GIVEN REQUEST>
In the listing below, find the line holding "Reconstruct this image" and the line holding "except Exception as ex: print('FONT fail',ex)". Write out those two lines and all lines between, exactly, and nothing more.

MATERIAL TO PROCESS>
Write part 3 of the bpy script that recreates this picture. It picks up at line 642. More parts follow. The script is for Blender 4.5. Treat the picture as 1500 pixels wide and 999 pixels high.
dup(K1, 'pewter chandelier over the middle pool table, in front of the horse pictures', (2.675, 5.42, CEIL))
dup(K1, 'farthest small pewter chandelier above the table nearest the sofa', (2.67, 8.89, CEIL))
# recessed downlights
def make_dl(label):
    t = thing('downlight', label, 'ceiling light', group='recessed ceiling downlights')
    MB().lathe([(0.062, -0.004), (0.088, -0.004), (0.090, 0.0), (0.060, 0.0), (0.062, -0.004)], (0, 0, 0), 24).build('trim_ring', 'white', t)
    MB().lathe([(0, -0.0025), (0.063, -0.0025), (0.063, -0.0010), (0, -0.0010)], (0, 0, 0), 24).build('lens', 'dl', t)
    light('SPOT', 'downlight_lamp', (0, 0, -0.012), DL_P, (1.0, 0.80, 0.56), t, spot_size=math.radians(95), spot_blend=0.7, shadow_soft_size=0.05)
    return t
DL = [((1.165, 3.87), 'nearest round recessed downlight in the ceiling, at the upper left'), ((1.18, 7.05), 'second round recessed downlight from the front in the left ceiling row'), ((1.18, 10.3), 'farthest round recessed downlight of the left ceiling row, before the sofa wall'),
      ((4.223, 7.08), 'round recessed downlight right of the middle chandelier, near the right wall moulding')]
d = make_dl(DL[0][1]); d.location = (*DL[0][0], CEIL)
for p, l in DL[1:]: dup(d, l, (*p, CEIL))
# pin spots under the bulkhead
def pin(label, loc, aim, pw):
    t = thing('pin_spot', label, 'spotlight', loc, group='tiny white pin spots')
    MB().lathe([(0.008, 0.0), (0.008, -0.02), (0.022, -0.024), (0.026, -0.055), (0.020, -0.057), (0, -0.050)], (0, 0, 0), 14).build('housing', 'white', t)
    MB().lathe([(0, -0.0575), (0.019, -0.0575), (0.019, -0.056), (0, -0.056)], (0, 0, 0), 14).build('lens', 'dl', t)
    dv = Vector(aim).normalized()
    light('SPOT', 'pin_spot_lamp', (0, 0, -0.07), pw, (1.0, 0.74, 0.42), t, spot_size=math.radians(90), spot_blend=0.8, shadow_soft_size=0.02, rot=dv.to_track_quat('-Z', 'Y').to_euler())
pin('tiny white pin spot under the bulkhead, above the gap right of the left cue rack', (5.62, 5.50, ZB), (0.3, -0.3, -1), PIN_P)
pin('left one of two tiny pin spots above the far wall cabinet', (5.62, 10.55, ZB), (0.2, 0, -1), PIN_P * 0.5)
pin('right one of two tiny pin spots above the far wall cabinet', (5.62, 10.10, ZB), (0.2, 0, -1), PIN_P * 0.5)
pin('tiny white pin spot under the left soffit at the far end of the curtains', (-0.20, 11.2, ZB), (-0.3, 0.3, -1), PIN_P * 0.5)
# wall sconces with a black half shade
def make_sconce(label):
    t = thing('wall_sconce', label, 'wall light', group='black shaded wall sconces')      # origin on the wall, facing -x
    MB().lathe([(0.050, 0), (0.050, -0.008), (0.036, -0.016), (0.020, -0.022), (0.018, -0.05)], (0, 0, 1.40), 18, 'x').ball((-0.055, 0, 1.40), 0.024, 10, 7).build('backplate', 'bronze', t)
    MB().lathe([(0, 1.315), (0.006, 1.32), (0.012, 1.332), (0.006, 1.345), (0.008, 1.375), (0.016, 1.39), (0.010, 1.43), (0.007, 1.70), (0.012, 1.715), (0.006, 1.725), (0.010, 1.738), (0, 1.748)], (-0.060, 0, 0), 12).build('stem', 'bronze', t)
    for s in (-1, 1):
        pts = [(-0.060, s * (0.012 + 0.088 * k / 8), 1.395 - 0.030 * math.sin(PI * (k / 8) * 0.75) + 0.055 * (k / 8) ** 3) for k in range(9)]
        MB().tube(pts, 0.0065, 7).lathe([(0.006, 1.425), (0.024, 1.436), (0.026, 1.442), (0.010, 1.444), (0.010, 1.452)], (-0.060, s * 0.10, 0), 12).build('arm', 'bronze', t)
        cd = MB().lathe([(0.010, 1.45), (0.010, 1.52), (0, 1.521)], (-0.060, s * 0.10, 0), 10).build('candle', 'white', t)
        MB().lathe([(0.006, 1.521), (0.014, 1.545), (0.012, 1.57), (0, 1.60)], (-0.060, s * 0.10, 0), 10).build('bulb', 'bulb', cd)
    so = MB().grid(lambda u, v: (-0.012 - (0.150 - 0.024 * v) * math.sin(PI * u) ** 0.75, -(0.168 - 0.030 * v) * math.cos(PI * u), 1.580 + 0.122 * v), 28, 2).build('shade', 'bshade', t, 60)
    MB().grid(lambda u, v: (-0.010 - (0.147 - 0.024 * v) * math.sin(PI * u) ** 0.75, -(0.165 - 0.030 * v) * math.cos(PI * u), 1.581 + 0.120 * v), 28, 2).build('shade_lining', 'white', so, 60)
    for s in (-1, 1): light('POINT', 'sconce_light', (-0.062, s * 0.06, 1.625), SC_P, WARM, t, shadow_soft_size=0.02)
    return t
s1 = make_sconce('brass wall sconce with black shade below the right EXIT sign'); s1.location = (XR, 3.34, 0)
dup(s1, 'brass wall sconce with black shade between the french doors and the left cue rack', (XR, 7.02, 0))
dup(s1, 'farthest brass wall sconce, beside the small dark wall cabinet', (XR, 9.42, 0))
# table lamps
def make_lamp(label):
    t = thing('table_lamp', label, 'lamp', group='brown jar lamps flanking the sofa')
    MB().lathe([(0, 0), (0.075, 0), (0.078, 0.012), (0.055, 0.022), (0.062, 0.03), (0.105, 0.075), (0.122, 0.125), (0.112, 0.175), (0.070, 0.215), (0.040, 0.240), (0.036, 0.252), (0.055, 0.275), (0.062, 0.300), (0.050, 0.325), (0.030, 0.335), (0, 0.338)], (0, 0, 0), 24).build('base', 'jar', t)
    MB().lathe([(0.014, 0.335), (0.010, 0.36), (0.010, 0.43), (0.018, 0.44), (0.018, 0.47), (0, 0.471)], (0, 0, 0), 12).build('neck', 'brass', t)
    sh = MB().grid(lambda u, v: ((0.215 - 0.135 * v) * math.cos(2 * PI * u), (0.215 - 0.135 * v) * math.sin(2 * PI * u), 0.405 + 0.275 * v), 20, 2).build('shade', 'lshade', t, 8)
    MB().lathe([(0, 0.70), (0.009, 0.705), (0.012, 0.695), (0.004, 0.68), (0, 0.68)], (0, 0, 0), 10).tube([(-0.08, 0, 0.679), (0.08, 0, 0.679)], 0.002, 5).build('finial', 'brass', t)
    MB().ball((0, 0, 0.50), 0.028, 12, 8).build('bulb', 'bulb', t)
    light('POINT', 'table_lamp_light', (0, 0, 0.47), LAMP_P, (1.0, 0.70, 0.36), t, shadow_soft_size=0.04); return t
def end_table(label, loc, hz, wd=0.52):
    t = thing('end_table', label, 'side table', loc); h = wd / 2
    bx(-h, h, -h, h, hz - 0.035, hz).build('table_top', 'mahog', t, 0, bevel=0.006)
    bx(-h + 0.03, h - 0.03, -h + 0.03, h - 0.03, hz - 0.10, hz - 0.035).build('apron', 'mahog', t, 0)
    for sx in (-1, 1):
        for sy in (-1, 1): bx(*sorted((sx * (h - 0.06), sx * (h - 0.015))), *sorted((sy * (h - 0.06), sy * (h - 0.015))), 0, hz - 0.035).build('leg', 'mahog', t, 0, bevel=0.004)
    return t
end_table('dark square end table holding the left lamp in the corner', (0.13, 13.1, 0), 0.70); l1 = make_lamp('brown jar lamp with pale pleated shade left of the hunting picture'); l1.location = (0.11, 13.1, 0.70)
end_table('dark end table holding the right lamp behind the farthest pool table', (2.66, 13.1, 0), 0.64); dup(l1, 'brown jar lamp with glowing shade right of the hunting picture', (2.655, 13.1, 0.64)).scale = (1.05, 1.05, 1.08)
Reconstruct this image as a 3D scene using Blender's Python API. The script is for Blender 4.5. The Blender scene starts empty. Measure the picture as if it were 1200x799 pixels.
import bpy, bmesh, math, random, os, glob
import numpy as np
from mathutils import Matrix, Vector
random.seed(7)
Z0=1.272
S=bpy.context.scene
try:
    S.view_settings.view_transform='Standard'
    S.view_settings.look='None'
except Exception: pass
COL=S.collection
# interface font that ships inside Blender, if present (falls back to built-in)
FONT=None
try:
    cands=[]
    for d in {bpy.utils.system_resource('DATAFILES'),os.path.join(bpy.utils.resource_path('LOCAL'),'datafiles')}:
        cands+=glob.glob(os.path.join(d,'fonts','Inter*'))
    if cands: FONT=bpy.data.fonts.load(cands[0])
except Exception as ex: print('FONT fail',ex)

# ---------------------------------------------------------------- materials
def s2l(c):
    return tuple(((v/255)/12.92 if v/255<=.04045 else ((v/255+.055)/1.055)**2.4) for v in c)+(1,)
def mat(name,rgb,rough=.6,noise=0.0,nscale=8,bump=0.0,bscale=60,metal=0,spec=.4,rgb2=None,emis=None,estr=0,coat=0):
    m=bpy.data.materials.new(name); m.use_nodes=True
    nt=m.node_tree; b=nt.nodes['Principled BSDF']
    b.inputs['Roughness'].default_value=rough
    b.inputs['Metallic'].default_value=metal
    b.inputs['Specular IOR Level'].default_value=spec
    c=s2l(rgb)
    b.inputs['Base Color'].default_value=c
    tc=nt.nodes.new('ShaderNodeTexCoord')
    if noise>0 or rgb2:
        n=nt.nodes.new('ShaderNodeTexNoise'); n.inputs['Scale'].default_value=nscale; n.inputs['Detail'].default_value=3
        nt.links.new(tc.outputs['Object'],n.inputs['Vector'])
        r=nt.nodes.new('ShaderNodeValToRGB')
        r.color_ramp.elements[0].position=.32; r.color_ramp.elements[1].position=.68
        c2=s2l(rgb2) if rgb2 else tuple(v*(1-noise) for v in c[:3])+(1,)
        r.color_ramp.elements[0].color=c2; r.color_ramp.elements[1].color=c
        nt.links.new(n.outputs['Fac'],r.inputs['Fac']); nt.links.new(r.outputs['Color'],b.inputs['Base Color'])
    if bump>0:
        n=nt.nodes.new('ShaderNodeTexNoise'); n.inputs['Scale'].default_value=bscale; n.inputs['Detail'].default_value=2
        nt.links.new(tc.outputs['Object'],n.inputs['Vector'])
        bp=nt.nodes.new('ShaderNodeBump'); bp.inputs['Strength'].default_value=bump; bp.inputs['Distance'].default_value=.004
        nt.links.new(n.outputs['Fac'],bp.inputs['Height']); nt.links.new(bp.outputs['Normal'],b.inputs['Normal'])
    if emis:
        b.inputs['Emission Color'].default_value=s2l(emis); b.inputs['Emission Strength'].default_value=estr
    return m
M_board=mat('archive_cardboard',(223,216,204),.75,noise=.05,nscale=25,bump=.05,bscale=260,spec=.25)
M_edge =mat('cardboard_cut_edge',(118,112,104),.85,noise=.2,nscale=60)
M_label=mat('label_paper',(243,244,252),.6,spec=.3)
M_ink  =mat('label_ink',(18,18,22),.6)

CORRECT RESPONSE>
Reconstruct this image as a 3D scene using Blender's Python API. The script is for Blender 4.5. The Blender scene starts empty. Measure the picture as if it were 1200x799 pixels.
import bpy, bmesh, math, random, os, glob
import numpy as np
from mathutils import Matrix, Vector
random.seed(7)
Z0=1.272
S=bpy.context.scene
try:
    S.view_settings.view_transform='Standard'
    S.view_settings.look='None'
except Exception: pass
COL=S.collection
# interface font that ships inside Blender, if present (falls back to built-in)
FONT=None
try:
    cands=[]
    for d in {bpy.utils.system_resource('DATAFILES'),os.path.join(bpy.utils.resource_path('LOCAL'),'datafiles')}:
        cands+=glob.glob(os.path.join(d,'fonts','Inter*'))
    if cands: FONT=bpy.data.fonts.load(cands[0])
except Exception as ex: print('FONT fail',ex)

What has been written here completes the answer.